TEMPO.CO, Jakarta - Mantan Ketua Gerakan Nasional Pengawal Fatwa (GNPF) Bachtiar Nasir meminta pemerintah tak terlalu menilai buruk adanya frasa dalam Anggaran Dasar dan Anggaran Rumah Tangga (AD/ART) Front Pembela Islam (FPI). Ia menegaskan hal ini tak bisa dijadikan dasar untuk menyebut FPI sebagai organisasi radikal.
"Kalau menurut saya, tuduhan terhadap FPI itu tidak proporsional tentang adanya khilafah. Khilafah versi FPI tentu berbeda. Termasuk NKRI Syariah yang disalahpahami," kata Bachtiar saat ditemui di aksi reuni 212, di Monas, Jakarta Pusat, Senin, 2 Desember 2019.

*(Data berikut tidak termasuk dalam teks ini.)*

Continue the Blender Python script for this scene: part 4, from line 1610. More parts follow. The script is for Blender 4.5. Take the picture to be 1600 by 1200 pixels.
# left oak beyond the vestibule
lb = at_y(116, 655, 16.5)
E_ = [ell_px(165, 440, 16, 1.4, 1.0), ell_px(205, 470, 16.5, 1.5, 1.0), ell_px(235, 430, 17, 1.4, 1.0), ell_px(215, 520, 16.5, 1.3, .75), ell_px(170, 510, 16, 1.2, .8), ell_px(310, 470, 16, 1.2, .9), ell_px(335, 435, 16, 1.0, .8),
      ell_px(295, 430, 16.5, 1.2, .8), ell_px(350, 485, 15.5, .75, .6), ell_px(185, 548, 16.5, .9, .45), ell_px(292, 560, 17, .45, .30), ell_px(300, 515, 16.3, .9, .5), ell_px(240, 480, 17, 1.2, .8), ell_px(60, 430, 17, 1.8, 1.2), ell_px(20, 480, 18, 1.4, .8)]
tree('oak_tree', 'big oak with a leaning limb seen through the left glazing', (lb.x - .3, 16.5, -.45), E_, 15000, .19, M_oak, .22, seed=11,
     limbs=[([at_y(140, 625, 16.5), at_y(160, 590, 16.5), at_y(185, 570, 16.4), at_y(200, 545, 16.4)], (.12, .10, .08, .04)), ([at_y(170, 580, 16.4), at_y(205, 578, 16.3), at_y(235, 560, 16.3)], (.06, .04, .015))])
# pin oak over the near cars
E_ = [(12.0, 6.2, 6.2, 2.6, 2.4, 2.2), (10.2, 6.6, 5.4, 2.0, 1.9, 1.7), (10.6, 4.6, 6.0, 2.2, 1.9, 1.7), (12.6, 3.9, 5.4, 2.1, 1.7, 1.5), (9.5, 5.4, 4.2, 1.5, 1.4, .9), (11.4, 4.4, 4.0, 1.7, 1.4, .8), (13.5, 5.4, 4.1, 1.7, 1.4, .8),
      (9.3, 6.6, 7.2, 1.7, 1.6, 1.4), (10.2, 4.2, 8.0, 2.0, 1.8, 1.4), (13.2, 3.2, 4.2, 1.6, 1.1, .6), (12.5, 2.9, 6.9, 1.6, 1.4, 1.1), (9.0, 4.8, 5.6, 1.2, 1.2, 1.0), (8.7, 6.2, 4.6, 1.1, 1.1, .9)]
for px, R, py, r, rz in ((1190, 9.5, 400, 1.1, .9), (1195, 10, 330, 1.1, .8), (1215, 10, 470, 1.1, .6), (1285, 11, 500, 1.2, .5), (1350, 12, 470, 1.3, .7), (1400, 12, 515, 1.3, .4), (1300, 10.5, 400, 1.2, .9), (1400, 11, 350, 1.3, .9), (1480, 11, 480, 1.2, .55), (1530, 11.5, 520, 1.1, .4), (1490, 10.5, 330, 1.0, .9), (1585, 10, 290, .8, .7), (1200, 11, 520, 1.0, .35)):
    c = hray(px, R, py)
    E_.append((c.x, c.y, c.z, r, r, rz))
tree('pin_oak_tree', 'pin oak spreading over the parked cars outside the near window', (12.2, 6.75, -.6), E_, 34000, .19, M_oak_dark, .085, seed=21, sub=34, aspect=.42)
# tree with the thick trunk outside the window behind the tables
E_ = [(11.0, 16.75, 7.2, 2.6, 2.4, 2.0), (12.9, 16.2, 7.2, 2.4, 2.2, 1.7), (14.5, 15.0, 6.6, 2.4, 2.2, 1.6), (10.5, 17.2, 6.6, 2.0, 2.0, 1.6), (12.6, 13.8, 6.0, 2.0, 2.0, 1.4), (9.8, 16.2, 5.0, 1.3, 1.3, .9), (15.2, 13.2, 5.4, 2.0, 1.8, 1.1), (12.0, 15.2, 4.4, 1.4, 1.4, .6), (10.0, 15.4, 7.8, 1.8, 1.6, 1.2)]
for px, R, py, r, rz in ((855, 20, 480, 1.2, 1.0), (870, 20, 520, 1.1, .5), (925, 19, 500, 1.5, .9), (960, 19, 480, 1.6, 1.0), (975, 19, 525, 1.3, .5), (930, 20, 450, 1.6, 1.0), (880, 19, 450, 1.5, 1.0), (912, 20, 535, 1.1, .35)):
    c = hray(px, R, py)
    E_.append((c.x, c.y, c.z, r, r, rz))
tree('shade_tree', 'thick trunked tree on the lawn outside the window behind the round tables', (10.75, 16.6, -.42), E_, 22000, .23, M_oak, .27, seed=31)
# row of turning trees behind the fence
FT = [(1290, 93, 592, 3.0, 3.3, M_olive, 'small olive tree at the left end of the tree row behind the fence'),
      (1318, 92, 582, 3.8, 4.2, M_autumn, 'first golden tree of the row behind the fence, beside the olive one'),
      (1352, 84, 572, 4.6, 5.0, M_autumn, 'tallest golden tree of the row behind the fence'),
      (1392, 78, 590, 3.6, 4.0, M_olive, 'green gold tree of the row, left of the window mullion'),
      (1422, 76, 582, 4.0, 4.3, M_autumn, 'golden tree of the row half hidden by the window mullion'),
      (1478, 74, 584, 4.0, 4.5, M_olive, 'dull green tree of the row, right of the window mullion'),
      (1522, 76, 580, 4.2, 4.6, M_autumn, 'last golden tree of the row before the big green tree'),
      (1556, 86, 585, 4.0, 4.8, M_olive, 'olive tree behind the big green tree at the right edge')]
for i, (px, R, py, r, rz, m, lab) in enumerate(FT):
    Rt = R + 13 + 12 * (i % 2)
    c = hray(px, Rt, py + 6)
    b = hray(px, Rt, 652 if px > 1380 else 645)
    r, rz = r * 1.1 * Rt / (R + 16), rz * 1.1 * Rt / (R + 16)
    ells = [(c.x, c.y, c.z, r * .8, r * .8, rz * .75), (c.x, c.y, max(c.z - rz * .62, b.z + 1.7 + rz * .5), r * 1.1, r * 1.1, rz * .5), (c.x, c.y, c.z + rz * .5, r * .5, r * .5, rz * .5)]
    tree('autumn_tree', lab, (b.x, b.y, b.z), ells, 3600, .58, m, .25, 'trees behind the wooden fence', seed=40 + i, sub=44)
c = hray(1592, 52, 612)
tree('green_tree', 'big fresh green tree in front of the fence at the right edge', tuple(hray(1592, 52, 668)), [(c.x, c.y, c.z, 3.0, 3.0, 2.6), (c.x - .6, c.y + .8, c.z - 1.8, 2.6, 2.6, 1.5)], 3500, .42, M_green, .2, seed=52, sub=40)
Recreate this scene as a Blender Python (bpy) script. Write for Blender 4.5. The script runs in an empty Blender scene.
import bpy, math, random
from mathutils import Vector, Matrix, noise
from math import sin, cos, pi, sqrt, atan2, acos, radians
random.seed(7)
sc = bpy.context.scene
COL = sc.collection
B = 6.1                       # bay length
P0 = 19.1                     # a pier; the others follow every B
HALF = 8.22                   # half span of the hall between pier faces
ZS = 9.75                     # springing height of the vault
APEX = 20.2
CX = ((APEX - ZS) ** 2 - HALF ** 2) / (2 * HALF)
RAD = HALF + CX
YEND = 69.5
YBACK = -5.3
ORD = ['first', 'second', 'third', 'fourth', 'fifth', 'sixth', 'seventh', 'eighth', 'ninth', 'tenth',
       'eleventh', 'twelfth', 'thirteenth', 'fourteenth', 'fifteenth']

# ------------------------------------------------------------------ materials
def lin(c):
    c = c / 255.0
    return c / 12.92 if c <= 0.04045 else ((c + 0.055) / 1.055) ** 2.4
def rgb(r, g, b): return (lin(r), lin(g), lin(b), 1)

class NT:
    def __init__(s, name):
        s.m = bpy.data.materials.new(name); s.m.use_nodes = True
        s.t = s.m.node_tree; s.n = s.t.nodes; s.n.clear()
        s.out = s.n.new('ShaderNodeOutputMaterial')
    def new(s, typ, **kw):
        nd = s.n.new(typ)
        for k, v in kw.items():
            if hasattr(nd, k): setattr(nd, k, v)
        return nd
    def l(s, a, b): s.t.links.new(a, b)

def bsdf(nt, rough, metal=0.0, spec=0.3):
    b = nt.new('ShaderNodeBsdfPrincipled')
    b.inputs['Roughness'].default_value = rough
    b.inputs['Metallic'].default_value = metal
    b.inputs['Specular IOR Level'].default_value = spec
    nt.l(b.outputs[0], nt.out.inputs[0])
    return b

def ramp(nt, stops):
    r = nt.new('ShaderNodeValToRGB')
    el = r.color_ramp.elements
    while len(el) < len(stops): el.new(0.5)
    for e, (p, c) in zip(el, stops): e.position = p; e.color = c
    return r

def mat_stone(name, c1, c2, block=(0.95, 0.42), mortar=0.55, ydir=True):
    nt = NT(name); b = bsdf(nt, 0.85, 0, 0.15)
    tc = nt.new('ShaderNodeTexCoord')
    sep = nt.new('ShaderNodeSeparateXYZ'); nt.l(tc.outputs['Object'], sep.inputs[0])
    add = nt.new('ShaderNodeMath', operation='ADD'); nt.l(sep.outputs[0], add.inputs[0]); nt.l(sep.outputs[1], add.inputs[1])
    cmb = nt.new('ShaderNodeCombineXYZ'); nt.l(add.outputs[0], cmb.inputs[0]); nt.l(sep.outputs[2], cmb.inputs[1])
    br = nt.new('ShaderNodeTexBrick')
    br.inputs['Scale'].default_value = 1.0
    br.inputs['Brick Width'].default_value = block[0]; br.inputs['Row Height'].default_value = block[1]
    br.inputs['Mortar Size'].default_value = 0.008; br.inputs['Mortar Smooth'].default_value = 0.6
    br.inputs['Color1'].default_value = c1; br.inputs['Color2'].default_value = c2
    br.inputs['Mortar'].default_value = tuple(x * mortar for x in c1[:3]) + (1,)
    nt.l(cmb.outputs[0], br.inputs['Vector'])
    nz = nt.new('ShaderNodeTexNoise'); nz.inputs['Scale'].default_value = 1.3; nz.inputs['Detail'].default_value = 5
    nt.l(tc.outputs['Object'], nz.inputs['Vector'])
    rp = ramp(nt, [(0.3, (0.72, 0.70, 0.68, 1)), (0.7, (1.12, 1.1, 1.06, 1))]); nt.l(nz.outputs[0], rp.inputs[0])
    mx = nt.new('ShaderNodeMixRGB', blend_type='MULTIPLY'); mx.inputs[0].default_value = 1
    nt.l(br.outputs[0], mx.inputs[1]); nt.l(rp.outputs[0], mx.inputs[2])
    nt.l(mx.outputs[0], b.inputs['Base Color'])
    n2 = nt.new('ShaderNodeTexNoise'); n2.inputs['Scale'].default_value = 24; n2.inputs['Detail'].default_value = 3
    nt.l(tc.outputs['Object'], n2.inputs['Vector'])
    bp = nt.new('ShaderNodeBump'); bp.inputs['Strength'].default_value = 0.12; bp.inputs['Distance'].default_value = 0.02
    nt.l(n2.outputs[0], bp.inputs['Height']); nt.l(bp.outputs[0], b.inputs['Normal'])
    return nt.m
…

Karena itu, ia pun mengusulkan agar pemerintah mau membuka dialog dengan FPI terkait hal ini. FPI ia yakini dapat menjelaskan secara jelas maksud adanya khilafah dalam AD/ART mereka, dan maksud dari NKRI bersyariah.
"Saya kira tak akan ditemukan apa yang akan ditemukan apa yang dituduhkan. Sebab komitmen FPI terhadap NKRI dan Pancasila sudah jelas," kata Bachtiar.
Bachtiar menilai keresahan yang tak perlu dari pemerintah ini pula yang membuat mereka belum kunjung mengeluarkan perpanjangan izin berorganisasi bagi FPI. Saat ini, pemerintah menyatakan masih meninjau berbagai persyaratan yang diajukan FPI untuk memperpanjang izin mereka.
"Itu juga barangkali bentuk kesalahpahaman," kata Bachtiar.
Sebelumnya, Menteri Koordinator Bidang Politik, Hukum, dan Keamanan Mahfud MD mengatakan sejauh ini, FPI sudah mengajukan beberapa persyaratan yang diminta pemerintah. Namun pemerintah masih ingin meninjau ulang aturan-aturan hukum yang sifatnya prosedural, administratif, dan substantif.
Eks Ketua Mahkamah Konstitusi itu pun berjanji proses pertimbangan kepada FPI ini tak akan berjalan panjang. "Tentu itu waktunya tidak akan lama-lama betul itu," kata Mahfud.